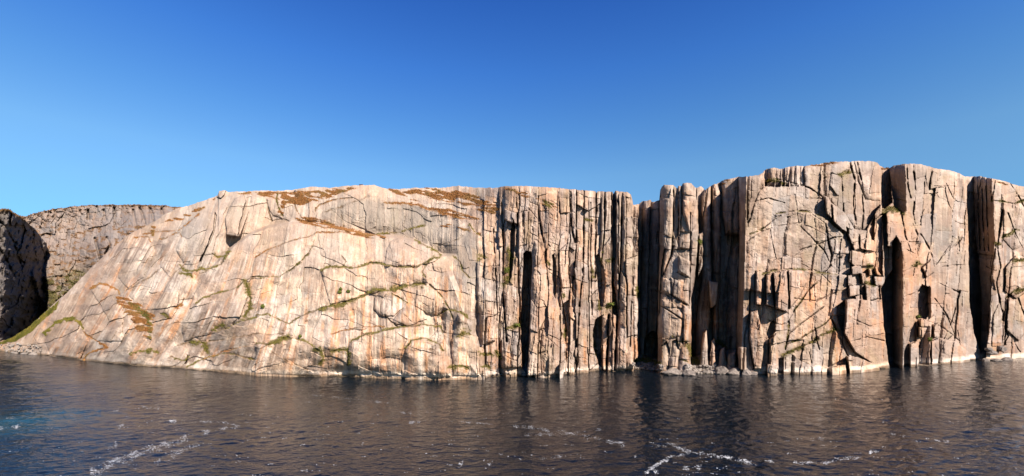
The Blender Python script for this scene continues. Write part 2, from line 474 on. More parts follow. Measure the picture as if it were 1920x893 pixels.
# right wall: blocks
idC, eu, ev, dx_, dy_ = blocks(PX + 0.10 * (PY - 500) + wx * 5, PY - 0.20 * PX + wy * 9, 30, 60, 26)
right_depth = (rnd(idC, 1) - 0.5) * 2.2 + (rnd(idC, 2) - 0.5) * 2.8 * dx_ + (rnd(idC, 3) - 0.6) * 2.6 * dy_ + 0.7 * gate1 * np.exp(-(eu / 0.9) ** 2) + 1.1 * gate2 * np.exp(-(ev / 0.9) ** 2)
idC2, eu, ev, d2x, d2y = blocks(PX + 0.06 * (PY - 500) + wx * 4, PY + 0.22 * PX + wy * 6, 14, 30, 27)
right_depth += ((rnd(idC2, 1) - 0.5) * 0.9 + (rnd(idC2, 2) - 0.5) * 1.4 * d2x + (rnd(idC2, 3) - 0.5) * 1.0 * d2y + 0.4 * gate2 * np.exp(-(np.minimum(eu, ev) / .8) ** 2)) * (.25 + .75 * gate1)
idC3, eu, ev, d3x, d3y = blocks(PX + wx * 4, PY - 0.2 * PX + wy * 5, 5, 10, 28)
right_depth += ((rnd(idC3, 1) - 0.5) * 0.4 + (rnd(idC3, 2) - 0.5) * 0.5 * d3x) * (.3 + .7 * gate2)
idD, eu, ev, e_x, e_y = blocks(PX + .10 * (PY - 500) + wx * 6, PY - .25 * PX + wy * 10, 72, 120, 36)
right_depth += (rnd(idD, 1) - .5) * 5.0 + (rnd(idD, 2) - .5) * 5 * e_x + np.where(rnd(idD, 9) > .55, (3 + 4 * rnd(idD, 10)) * np.clip(1 - (e_x + .5) * 72 / (5 + 5 * rnd(idD, 11)), 0, 1), 0)
right_depth += np.where(rnd(idC, 9) > .72, (1.5 + 3.5 * rnd(idC, 10)) * np.clip(1 - (dx_ + .5) * 30 / (2.5 + 4.0 * rnd(idC, 11)), 0, 1), 0)
right_depth += np.where(rnd(idC2, 9) > .75, (.8 + 1.6 * rnd(idC2, 10)) * np.clip(1 - (d2x + .5) * 13 / (1.2 + 1.6 * rnd(idC2, 11)), 0, 1), 0)
def calm(cx, cy, rx, ry): return np.exp(-(((PX - cx) / rx) ** 4 + ((PY - cy) / ry) ** 4))
right_depth *= .62 * (1 - .2 * sstep(.2, .5, gate1))
right_depth *= 1 - .55 * np.maximum.reduce([calm(1478, 425, 75, 85), calm(1625, 355, 38, 50), calm(1765, 470, 42, 90), calm(1520, 590, 40, 50), calm(1625, 620, 34, 50)])
joints = left_depth * w_left + col_depth * w_col + right_depth * np.maximum(w_right, w_gul * 0.8)
joints *= sstep(-4, 30, PY - R.sky[None, :]) * 0.75 + 0.25

# which piece a sample belongs to
R.pid = np.where(w_left > 0.5, 1 * 10 ** 12 + idA, np.where(w_col > 0.5, 2 * 10 ** 12 + idB, np.where(w_right > 0.5, 3 * 10 ** 12 + idC, 0)))
R.names.update({10 ** 12: ('rock_slab', None), 2 * 10 ** 12: ('rock_column', None), 3 * 10 ** 12: ('rock_block', None)})

# --- left dome: the lower bulge stands in front of the upper wall ---------------
bulge = [(395, 505), (420, 480), (440, 460), (470, 440), (505, 426), (550, 419), (600, 422), (650, 432), (690, 443), (745, 446), (780, 454), (805, 465), (828, 480)]
by_ = np.interp(PX, *zip(*bulge))
on = sstep(380, 440, PX) * (1 - sstep(826, 860, PX))
R.D += on * 15.0 * sstep(-1, 5, by_ - PY) * np.exp(-np.maximum(by_ - PY, 0) / 48)
side = [(828, 480), (842, 500), (850, 520), (862, 550), (872, 575), (885, 600), (895, 635), (905, 670), (915, 700)]
sx = np.interp(PY, [p[1] for p in side], [p[0] for p in side])
R.D -= sstep(470, 500, PY) * 7.0 * sstep(-3, 8, sx - PX) * np.exp(-np.maximum(sx - PX, 0) / 120)
# upper slabs at the left
R.poly([(345, 495), (330, 470), (345, 420), (375, 400), (404, 398), (400, 430), (388, 462), (376, 492), (360, 497)], -2.5, bevel=5, bev=2.0, name='rock_slab', label='smooth grey overhanging slab')
R.poly([(428, 392), (440, 372), (458, 366), (460, 380), (452, 410), (446, 445), (425, 440), (422, 410)], -2.2, bevel=5, bev=2.0, name='rock_slab')
R.poly([(410, 358), (424, 357), (421, 366), (414, 372), (407, 370)], -3, bevel=2, name='rock_block', label='square block on the skyline')
R.poly([(462, 372), (471, 368), (466, 400), (452, 440), (446, 446), (452, 410)], 4.0, bevel=2)
R.poly([(404, 398), (407, 403), (400, 440), (384, 475), (377, 493), (374, 491), (386, 465), (399, 432)], 3.0, bevel=2)
# upper grey wall below the moor
R.poly([(600, 400), (612, 385), (640, 372), (690, 365), (760, 378), (820, 402), (880, 414), (880, 424), (835, 419), (790, 425), (740, 437), (700, 440), (650, 424), (625, 412)], 0.6, bevel=3, bev=-.6, add=True, name='rock_slab', label='steep grey wall below the orange moor')

LEFT = [  # cracks and ledges: points, depth, width, step, veg, moor
    ([(480, 480), (500, 471), (522, 462), (538, 454), (565, 444), (593, 437), (625, 436), (655, 438)], 1.6, 1.2, 1.2, 0, 0.8),
    ([(527, 518), (546, 509), (567, 491), (579, 479), (585, 461)], 1.8, 1.2, 0.8, 1.0, 0),
    ([(601, 507), (617, 501), (647, 501), (659, 503), (682, 497), (700, 494), (720, 496), (740, 500), (778, 501), (805, 489), (823, 484)], 1.8, 1.3, 2.2, 1.6, 0),
    ([(480, 592), (500, 588), (540, 608), (561, 596), (577, 587), (601, 578)], 1.6, 1.2, 1.0, 1.0, 0),
    ([(601, 578), (625, 573), (641, 572), (661, 563), (682, 557), (702, 543), (720, 545), (746, 539), (760, 535), (797, 534)], 1.8, 1.4, 2.6, 2.6, 0),
    ([(480, 647), (500, 647), (520, 638), (545, 633), (567, 637), (585, 646), (601, 653), (609, 671)], 1.8, 1.3, 2.0, 1.8, 0),
    ([(512, 662), (540, 676), (571, 691), (589, 698)], 1.5, 1.0, 0.6, 0, 0),
    ([(619, 625), (645, 619), (674, 615), (720, 612)], 1.4, 1.0, 0.8, 0, 0.6),
    ([(657, 640), (678, 629), (702, 623), (720, 619), (742, 615), (764, 613), (791, 609), (825, 610), (831, 625)], 1.9, 1.3, 2.4, 1.8, 0),
    ([(391, 641), (421, 637), (480, 629), (530, 628)], 1.6, 1.0, 1.0, 0, 0),
    ([(381, 675), (401, 668), (432, 657), (480, 649)], 1.6, 1.0, 1.2, 0, 0.6),
    ([(351, 687), (371, 678), (391, 671), (417, 665), (438, 664), (462, 671), (480, 675)], 1.7, 1.2, 1.5, 0.8, 0),
    ([(331, 649), (361, 645), (385, 640)], 1.4, 1.0, 0.8, 0, 0),
    ([(403, 621), (432, 611), (452, 603), (480, 596)], 1.6, 1.1, 1.5, 0.9, 0),
    ([(367, 570), (385, 558), (401, 551), (427, 544), (442, 539), (458, 528), (480, 522), (527, 518)], 1.8, 1.3, 2.0, 1.3, 0),
    ([(734, 548), (750, 558), (764, 569)], 2.4, 1.6, 0, 1.0, 0),
    ([(720, 590), (735, 605), (745, 614)], 2.4, 1.5, 0, 0, 0),
    ([(760, 651), (770, 640), (801, 636), (827, 645), (831, 657)], 1.7, 1.3, 1.8, 2.0, 0),
    ([(819, 590), (839, 583), (861, 588), (887, 601)], 1.7, 1.3, 1.5, 1.8, 0),
    ([(805, 534), (825, 552), (841, 578), (849, 599)], 1.7, 1.2, 0, 0.8, 0),
    ([(726, 653), (787, 655), (815, 655)], 1.4, 0.9, 0.8, 0, 0),
    ([(821, 463), (849, 455), (867, 445)], 1.4, 1.0, 0, 0, 0),
    ([(720, 381), (760, 381), (787, 383), (811, 395), (841, 404), (881, 410)], 1.5, 1.2, 1.5, 0, 2.2),
    ([(700, 440), (740, 436), (770, 430), (800, 423)], 1.5, 1.1, 1.0, 1.2, 0),
    ([(460, 528), (466, 545), (470, 560), (466, 580), (455, 598)], 1.2, 2.0, 0, 3.2, 0),
    ([(338, 500), (345, 505), (360, 508), (378, 505), (398, 503), (415, 495), (432, 470)], 1.5, 1.4, 1.5, 2.2, 0),
    ([(335, 512), (358, 512), (362, 520)], 1.0, 1.4, 0, 2.0, 0),
    ([(400, 475), (412, 482), (425, 478), (430, 465)], 1.2, 1.4, 0, 2.0, 0),
    ([(300, 450), (310, 448), (330, 438), (338, 436), (342, 445)], 1.4, 1.0, 0.8, 0, 0.9),
    ([(252, 446), (280, 445), (285, 455)], 1.2, 1.0, 0.8, 0, 0.8),
    ([(270, 440), (300, 437), (335, 432), (372, 400)], 1.3, 1.0, 0.6, 0, 0.9),
    ([(240, 545), (262, 530), (285, 515), (300, 505)], 1.2, 1.0, 0.8, 0, 0),
    ([(170, 540), (185, 533), (200, 533), (212, 540), (225, 548)], 1.5, 1.4, 1.4, 0, 1.8),
    ([(85, 625), (105, 605), (120, 598), (135, 598), (150, 605), (155, 615)], 1.5, 1.4, 1.4, 1.8, 0),
    ([(155, 622), (165, 632), (180, 640), (200, 650)], 1.2, 1.3, 0, 0, 1.8),
    ([(158, 676), (165, 665), (185, 655), (200, 650)], 1.4, 1.1, 0, 0, 1.2),
    ([(242, 665), (262, 658), (285, 655), (295, 662)], 1.4, 1.2, 1.2, 2.2, 0),
    ([(320, 668), (330, 672), (345, 675), (355, 667)], 1.2, 1.2, 0.8, 1.5, 0),
    ([(362, 645), (375, 643), (387, 650), (387, 660)], 1.2, 2.0, 0, 3.8, 0),
    ([(300, 590), (312, 591), (316, 596)], 1.0, 1.2, 0, 1.6, 0),
    ([(330, 578), (340, 572), (346, 560)], 1.0, 1.2, 0, 0, 2.6),
    ([(404, 615), (412, 610), (418, 606)], 1.0, 1.4, 0, 2.6, 0),
    ([(592, 655), (602, 660), (607, 672), (600, 682)], 1.0, 1.6, 0, 3.0, 0),
    ([(622, 660), (632, 656), (650, 657), (655, 670), (652, 685)], 1.0, 1.6, 0, 2.8, 0),
    ([(502, 649), (512, 645), (522, 640), (530, 634), (540, 631)], 1.0, 1.6, 0, 3.0, 0),
    ([(640, 572), (650, 566), (662, 563)], 0.5, 1.6, 0, 3.0, 0),
    ([(683, 497), (695, 494), (715, 494)], 0.5, 1.6, 0, 2.2, 0),
    ([(862, 630), (870, 622), (880, 628)], 1.0, 1.6, 0, 3.6, 0),
    ([(848, 690), (862, 686), (874, 690)], 0.8, 1.6, 0, 3.2, 0),
    ([(900, 666), (910, 665), (922, 666)], 0.8, 1.6, 0, 3.0, 0),
    ([(902, 690), (910, 688), (918, 690)], 0.8, 1.6, 0, 3.0, 0),
    ([(778, 452), (800, 462), (818, 474), (826, 480)], 0.8, 1.6, 0, 2.2, 0),
    ([(880, 420), (888, 436), (900, 443)], 1.5, 1.3, 1.0, 1.5, 0),
    ([(895, 485), (903, 483), (912, 485)], 0.5, 1.4, 0, 2.4, 0),
    ([(340, 688), (349, 680), (352, 668)], 3.5, 2.0, 0, 0, 0),
    ([(548, 372), (556, 395), (566, 410)], 1.4, 1.0, 0, 0, 0.8),
    ([(520, 365), (518, 375), (524, 395), (530, 405)], 2.0, 1.5, 0, 1.6, 0),
    ([(500, 375), (505, 400), (510, 415)], 1.6, 1.1, 0, 0, 0),
    ([(590, 398), (598, 385), (620, 378), (660, 372)], 1.2, 1.0, 0, 0, 0.7),
    ([(604, 398), (640, 388), (690, 370)], 1.2, 1.0, 0.6, 0, 0),
    ([(642, 500), (648, 490), (640, 480)], 1.0, 0.9, 0, 0, 0),
    ([(640, 400), (645, 430)], 0.6, 1.4, 0, 0, 0),
    ([(805, 489), (797, 500), (792, 510), (798, 520)], 1.4, 1.1, 0, 0.7, 0),
    ([(850, 480), (862, 490), (868, 508), (880, 520)], 1.0, 1.4, 0, 1.6, 0),
]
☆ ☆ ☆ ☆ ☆
Brief: Write out exactly the opening lines of the data, stopping after the line that holds "joints *= sstep(-4, 30, PY". Exclude pictures.

Answer to the task:
The Blender Python script for this scene continues. Write part 2, from line 474 on. More parts follow. Measure the picture as if it were 1920x893 pixels.
# right wall: blocks
idC, eu, ev, dx_, dy_ = blocks(PX + 0.10 * (PY - 500) + wx * 5, PY - 0.20 * PX + wy * 9, 30, 60, 26)
right_depth = (rnd(idC, 1) - 0.5) * 2.2 + (rnd(idC, 2) - 0.5) * 2.8 * dx_ + (rnd(idC, 3) - 0.6) * 2.6 * dy_ + 0.7 * gate1 * np.exp(-(eu / 0.9) ** 2) + 1.1 * gate2 * np.exp(-(ev / 0.9) ** 2)
idC2, eu, ev, d2x, d2y = blocks(PX + 0.06 * (PY - 500) + wx * 4, PY + 0.22 * PX + wy * 6, 14, 30, 27)
right_depth += ((rnd(idC2, 1) - 0.5) * 0.9 + (rnd(idC2, 2) - 0.5) * 1.4 * d2x + (rnd(idC2, 3) - 0.5) * 1.0 * d2y + 0.4 * gate2 * np.exp(-(np.minimum(eu, ev) / .8) ** 2)) * (.25 + .75 * gate1)
idC3, eu, ev, d3x, d3y = blocks(PX + wx * 4, PY - 0.2 * PX + wy * 5, 5, 10, 28)
right_depth += ((rnd(idC3, 1) - 0.5) * 0.4 + (rnd(idC3, 2) - 0.5) * 0.5 * d3x) * (.3 + .7 * gate2)
idD, eu, ev, e_x, e_y = blocks(PX + .10 * (PY - 500) + wx * 6, PY - .25 * PX + wy * 10, 72, 120, 36)
right_depth += (rnd(idD, 1) - .5) * 5.0 + (rnd(idD, 2) - .5) * 5 * e_x + np.where(rnd(idD, 9) > .55, (3 + 4 * rnd(idD, 10)) * np.clip(1 - (e_x + .5) * 72 / (5 + 5 * rnd(idD, 11)), 0, 1), 0)
right_depth += np.where(rnd(idC, 9) > .72, (1.5 + 3.5 * rnd(idC, 10)) * np.clip(1 - (dx_ + .5) * 30 / (2.5 + 4.0 * rnd(idC, 11)), 0, 1), 0)
right_depth += np.where(rnd(idC2, 9) > .75, (.8 + 1.6 * rnd(idC2, 10)) * np.clip(1 - (d2x + .5) * 13 / (1.2 + 1.6 * rnd(idC2, 11)), 0, 1), 0)
def calm(cx, cy, rx, ry): return np.exp(-(((PX - cx) / rx) ** 4 + ((PY - cy) / ry) ** 4))
right_depth *= .62 * (1 - .2 * sstep(.2, .5, gate1))
right_depth *= 1 - .55 * np.maximum.reduce([calm(1478, 425, 75, 85), calm(1625, 355, 38, 50), calm(1765, 470, 42, 90), calm(1520, 590, 40, 50), calm(1625, 620, 34, 50)])
joints = left_depth * w_left + col_depth * w_col + right_depth * np.maximum(w_right, w_gul * 0.8)
joints *= sstep(-4, 30, PY - R.sky[None, :]) * 0.75 + 0.25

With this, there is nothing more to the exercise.